Cech first met Sendak while studying children’s literature at the University of Connecticut when Sendak came to speak to one of his masters’ classes. The two became friends, keeping in touch over 40 years.

Cech says that Sendak spoke of the period when he wrote “We Are All in the Dumps” as a difficult time. “Friends of his were dying all over the place.”

As a gay man active in the homosexual community, Sendak had many friends touched by the AIDS epidemic. One of the newspaper headlines featured in the book reads, “Jim Goes Home,” referring to the AIDS-related death of his good friend James Marshall, author of the award-winning “George and Martha” books.

Some, including Cech, have speculated that the bald little boy in “We Are All in the Dumps” is a child suffering from AIDS-related complications.

While some may be uncomfortable introducing such themes to young children, Sendak never shirked an opportunity to show the grittier side of life.

“Tell them anything you want, but tell them the truth,” Sendak once told an HBO film crew.

As a child, Sendak was confronted with many harsh truths. A gay, Jewish kid growing up in Brooklyn during the Great Depression is bound to hit some bumps in the road.

Cech recalls Sendak telling him of tragic childhood memories that went beyond the typical struggles for pecking order and penny candy.

A young Sendak was playing ball with a friend, when he bounced the ball out of the friend’s reach. His friend chased after the ball and into the street where he was struck by a car and killed.

Many of Sendak’s family members were killed in the Holocaust while he was a young child. Tragedy was just as much a facet of life for young Sendak as any adult.

Cech says that children see tragedy every day.

“Kids know that their classmates are abused; they see the bruises. They know who is on food stamps. Kids know what happens to other kids. Kids see those things, they endure those things, but they don’t talk about them because they are simply a part of life.”

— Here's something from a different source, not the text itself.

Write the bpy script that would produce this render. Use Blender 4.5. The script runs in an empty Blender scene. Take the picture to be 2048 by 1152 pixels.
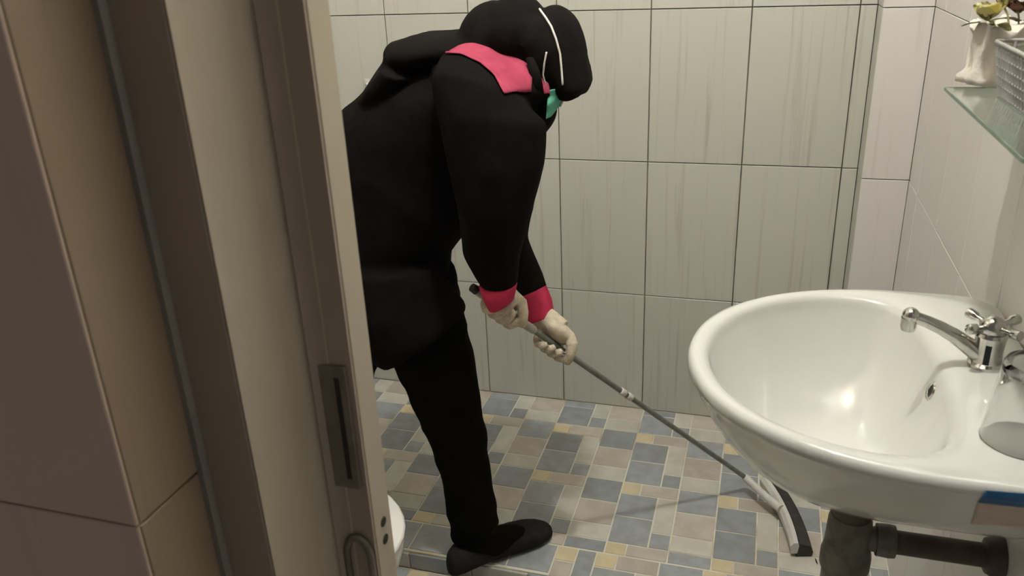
import bpy, bmesh, math, random
from mathutils import Vector, Matrix, noise
from mathutils.bvhtree import BVHTree

random.seed(7)
S = bpy.context.scene
COL = S.collection
V = Vector

# ------------------------------------------------------------------ camera
F_PX, YAW, PITCH, ROLL = 1639.68, -0.3073, 0.3946, -0.0443
CAM = V((1.0485, -2.2264, 1.3495))
_fw = V((math.sin(YAW) * math.cos(PITCH), math.cos(YAW) * math.cos(PITCH), -math.sin(PITCH)))
_r0 = V((math.cos(YAW), -math.sin(YAW), 0))
_u0 = _r0.cross(_fw)
_rt = _r0 * math.cos(ROLL) + _u0 * math.sin(ROLL)
_up = -_r0 * math.sin(ROLL) + _u0 * math.cos(ROLL)
cam_d = bpy.data.cameras.new('camera')
cam_d.sensor_width = 36.0
cam_d.lens = F_PX / 2048 * 36
cam_d.clip_start = 0.02
cam_d.dof.use_dof = True
cam_d.dof.focus_distance = 1.75
cam_d.dof.aperture_fstop = 9.0
cam = bpy.data.objects.new('camera', cam_d)
COL.objects.link(cam)
cam.matrix_world = Matrix(((_rt.x, _up.x, -_fw.x, CAM.x), (_rt.y, _up.y, -_fw.y, CAM.y),
                           (_rt.z, _up.z, -_fw.z, CAM.z), (0, 0, 0, 1)))
S.camera = cam


def ray(x, y):
    return _fw + _rt * ((x - 1024) / F_PX) + _up * ((576 - y) / F_PX)


def at(x, y, Y):
    """the point in the vertical plane y = Y that shows at photo pixel (x, y)"""
    d = ray(x, y)
    return CAM + d * ((Y - CAM.y) / d.y)


# ------------------------------------------------------------------ world, exposure
W = bpy.data.worlds.new('world')
S.world = W
W.use_nodes = True
W.node_tree.nodes['Background'].inputs[0].default_value = (1.0, 0.93, 0.88, 1)
W.node_tree.nodes['Background'].inputs[1].default_value = 0.12
S.view_settings.view_transform = 'Standard'
S.view_settings.look = 'None'
S.view_settings.gamma = 1.0
S.view_settings.use_curve_mapping = False
S.view_settings.exposure = 0.0
LAMP_POS = V((0.85, -1.28, 2.68))
LAMP_STRENGTH = 890.0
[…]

Books such as “We Are All in the Dumps” give children the space and permission to talk about such issues.

“[We Are All in the Dumps] is a call to look around, to care, and to see,” says Daryl Mark, coordinator of children’s services at the Cambridge Public Library.

Despite the disturbing imagery depicting hunger, poverty, and homelessness throughout the book, Mark sees hope and kindness in the story.

In the end of the tale, Jack and Guy take in the little kid and care for him. The final image of the three children sleeping on the street, the little kid curled up in Jack’s arms, is at once heartwarming and heartbreaking.

“To me, what’s hopeful is the sense of kindness even though there’s not a resolution to the poverty, the hunger, the homelessness, or the vulnerability,” Mark says.

While “We Are All in the Dumps” is nearly twenty years old, the issues raised in the book persist today.

In Massachusetts, 20,000 children live in homeless shelters or state-subsidized motel rooms, a number that fails to include families living in cars or teens living on the street.

Perhaps we are all in the dumps with Jack and Guy, after all.

NOELLE SWAN is a freelance reporter.

“All in the Dumps”
“We Are All in the Dumps with Jack and Guy” is Maurice Sendak’s interpretation of two Mother Goose nursery rhymes. He first came across the verses while helping folklorist Iona Opie select verses to convert into children’s books. These two rhymes lingered in his mind for years before he decided to put them together into a picture book.

We Are All in the Dumps

We are all in the dumps, for diamonds are trumps,
And the kittens are gone to St. Paul’s!
The baby is bit, the moon’s in a fit,
And the houses are built without walls.

Jack and Guy

Jack and Guy went out in the rye,
And they found a little boy with one black eye.
Come, says Jack, let’s knock him on the head,
No, says Guy, let’s buy him some bread.
You buy one loaf and I’ll buy two,
And we’ll bring him up as other folk do.